Re-establishing the legitimacy of the European project and overcoming its (in)famous “democratic deficit” require – among other things – the re-politicization of the relationship between the economic and the social

In particular, the reform path aimed at the “modernization” of welfare states implies that the main goals of social policy become those of promoting paid employment and enhancing people’s human capital. Thus, the reconciliation of social and economic goals occurs mainly through the economization of the social: from being a limit to the economic logic, social policy has been reframed as “social investment” – an economic asset, positively contributing to competitiveness and economic growth.

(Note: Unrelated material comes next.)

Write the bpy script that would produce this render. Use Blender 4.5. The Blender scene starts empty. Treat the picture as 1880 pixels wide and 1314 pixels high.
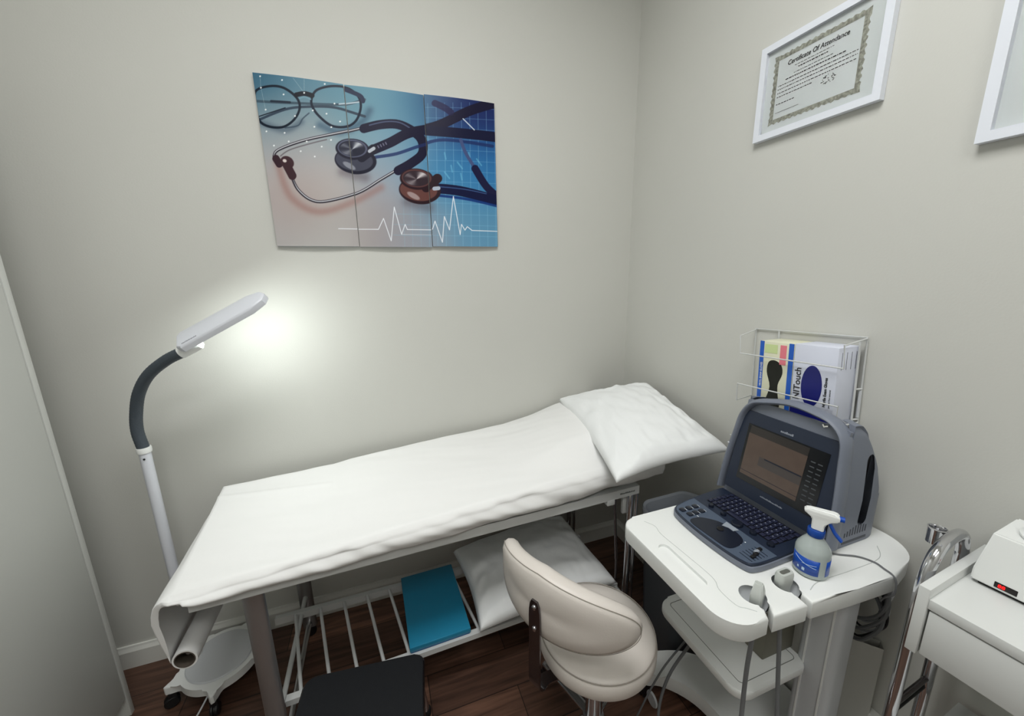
import bpy, bmesh, math, random
import numpy as np
from mathutils import Vector, Matrix, noise
random.seed(7)
C = bpy.context.scene.collection
PI = math.pi
V = Vector

# ------------------------------------------------------------------ materials
def lin(c):
    return tuple(((v/255)/12.92 if v/255 <= .04045 else ((v/255+.055)/1.055)**2.4) for v in c)
MATS = {}
def mat(name, rgb, rough=.5, metal=0., bump=0., bscale=60., emit=0., ecol=None, trans=0., coat=0., alpha=1., var=0., vscale=3., ior=1.45, spec=None):
    if name in MATS: return MATS[name]
    m = bpy.data.materials.new(name); m.use_nodes = True
    nt = m.node_tree; b = nt.nodes['Principled BSDF']; c = lin(rgb)
    b.inputs['Base Color'].default_value = (*c, 1)
    b.inputs['Roughness'].default_value = rough
    b.inputs['Metallic'].default_value = metal
    b.inputs['IOR'].default_value = ior
    if spec is not None: b.inputs['Specular IOR Level'].default_value = spec
    if trans: b.inputs['Transmission Weight'].default_value = trans
    if coat: b.inputs['Coat Weight'].default_value = coat; b.inputs['Coat Roughness'].default_value = .1
    if alpha < 1: b.inputs['Alpha'].default_value = alpha
    if emit:
        b.inputs['Emission Color'].default_value = (*(lin(ecol) if ecol else c), 1)
        b.inputs['Emission Strength'].default_value = emit
    tc = nt.nodes.new('ShaderNodeTexCoord')
    if var:
        n = nt.nodes.new('ShaderNodeTexNoise'); n.inputs['Scale'].default_value = vscale; n.inputs['Detail'].default_value = 4
        r = nt.nodes.new('ShaderNodeValToRGB')
        r.color_ramp.elements[0].position = .35; r.color_ramp.elements[1].position = .65
        r.color_ramp.elements[0].color = (*[v*(1-var) for v in c], 1)
        r.color_ramp.elements[1].color = (*[min(1, v*(1+var)) for v in c], 1)
        nt.links.new(tc.outputs['Object'], n.inputs['Vector']); nt.links.new(n.outputs['Fac'], r.inputs['Fac'])
        nt.links.new(r.outputs['Color'], b.inputs['Base Color'])
    if bump:
        n = nt.nodes.new('ShaderNodeTexNoise'); n.inputs['Scale'].default_value = bscale; n.inputs['Detail'].default_value = 5
        u = nt.nodes.new('ShaderNodeBump'); u.inputs['Strength'].default_value = bump; u.inputs['Distance'].default_value = .002
        nt.links.new(tc.outputs['Object'], n.inputs['Vector'])
        nt.links.new(n.outputs['Fac'], u.inputs['Height']); nt.links.new(u.outputs['Normal'], b.inputs['Normal'])
    MATS[name] = m; return m

def vcol_mat(name, rough=.35):
    m = bpy.data.materials.new(name); m.use_nodes = True
    nt = m.node_tree; b = nt.nodes['Principled BSDF']; b.inputs['Roughness'].default_value = rough; b.inputs['Specular IOR Level'].default_value = .15
    a = nt.nodes.new('ShaderNodeVertexColor'); a.layer_name = 'print'
    nt.links.new(a.outputs['Color'], b.inputs['Base Color']); return m

WALL = mat('wall_paint', (202, 202, 196), .75, bump=.12, bscale=180, var=.012, vscale=1.5)
CEIL = mat('ceiling_paint', (232, 232, 228), .8)
TRIM = mat('trim_paint', (222, 222, 216), .45)
WPLAS = mat('white_plastic', (232, 234, 232), .32)
GPLAS = mat('pale_grey_plastic', (200, 203, 206), .35)
LAMPW = mat('lamp_white_enamel', (214, 217, 224), .3)
CHROME = mat('chrome', (205, 205, 208), .12, 1.)
DCHROME = mat('dark_chrome', (120, 115, 118), .18, 1.)
WMET = mat('white_painted_steel', (205, 207, 206), .4)
BLACK = mat('black_rubber', (16, 17, 19), .6)
BPLAS = mat('black_plastic', (22, 22, 24), .4)
PAPER = mat('white_paper_sheet', (236, 236, 235), .65, bump=.25, bscale=22)
LINEN = mat('white_pillowcase', (236, 238, 238), .8, bump=.35, bscale=45)
VINYL = mat('cream_vinyl', (216, 209, 202), .42, bump=.12, bscale=240)
SEAM = mat('vinyl_seam_thread', (150, 143, 134), .6)
INK = mat('black_ink', (35, 36, 38), .6)

# ------------------------------------------------------------------ mesh helpers
def bm_(): return bmesh.new()
def tidy(bm, smooth):
    bmesh.ops.recalc_face_normals(bm, faces=bm.faces)
    if smooth is None: return
    for f in bm.faces: f.smooth = True
    for e in bm.edges:
        if len(e.link_faces) == 2 and e.calc_face_angle(0) > math.radians(smooth): e.smooth = False
def base_m(o): return Matrix.LocRotScale(o.location, o.rotation_euler, o.scale)
def obj(name, bm, m, parent=None, smooth=40, world=False, label=None, recalc=True):
    if world and parent is not None:
        r = parent
        while r.parent is not None: r = r.parent
        bmesh.ops.transform(bm, matrix=base_m(r).inverted(), verts=bm.verts)
    if recalc: tidy(bm, smooth)
    else:
        for f in bm.faces: f.smooth = True
    me = bpy.data.meshes.new(name); bm.to_mesh(me); bm.free()
    for mm in (m if isinstance(m, (list, tuple)) else [m]): me.materials.append(mm)
    o = bpy.data.objects.new(name, me); C.objects.link(o)
    if parent is not None: o.parent = parent
    if label: o['label'] = label
    return o
def again(src, parent=None, loc=None):
    o = src.copy(); C.objects.link(o); o.parent = parent if parent is not None else src.parent
    if loc is not None: o.location = loc
    return o
def copy_tree(o, parent=None):
    c = o.copy(); C.objects.link(c); c.parent = parent
    for ch in list(o.children): copy_tree(ch, c)
    return c
def tag(o, label, cat, group=None):
    o['label'] = label; o['category'] = cat
    if group: o['group'] = group
    return o
def thing(name, label, cat, loc=(0, 0, 0), rz=0, group=None):
    o = bpy.data.objects.new(name, None); C.objects.link(o); o.empty_display_size = .05
    o.location = loc; o.rotation_euler = (0, 0, rz); return tag(o, label, cat, group)
def struct(name, bm, m, smooth=None):
    o = obj(name, bm, m, smooth=smooth); o['kind'] = 'structure'; return o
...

From this perspective, the de-politicization of welfare reform and the economization of the social go hand in hand: the development of the European “social dimension” is identified with technically finding an equilibrium between social and economic objectives – an equilibrium that involves the subordination of the former to the latter.

Can Social Europe be re-politicized?

Yet, the economization of the social is not a neutral or merely technical process. Rather, it has deeply political implications. It requires to reform welfare states focusing on promoting employment, shifting social policy priorities away from protection from the market and de-commodification towards inclusion in the market and “recommodification. But growing inequalities and precarity within the labour market increasingly undermine the legitimacy of re-commodification policies. In this context, it seems that re-establishing the legitimacy of the European project and overcoming its (in)famous “democratic deficit” require – among other things – the re-politicization of the relationship between the economic and the social. Given the central role that paid employment plays in reconciling economic and social goals, it seems that this re-politicization entails initiating a democratic debate aimed at re-discussing the place that work – and what kind of work – should have in contemporary Europe.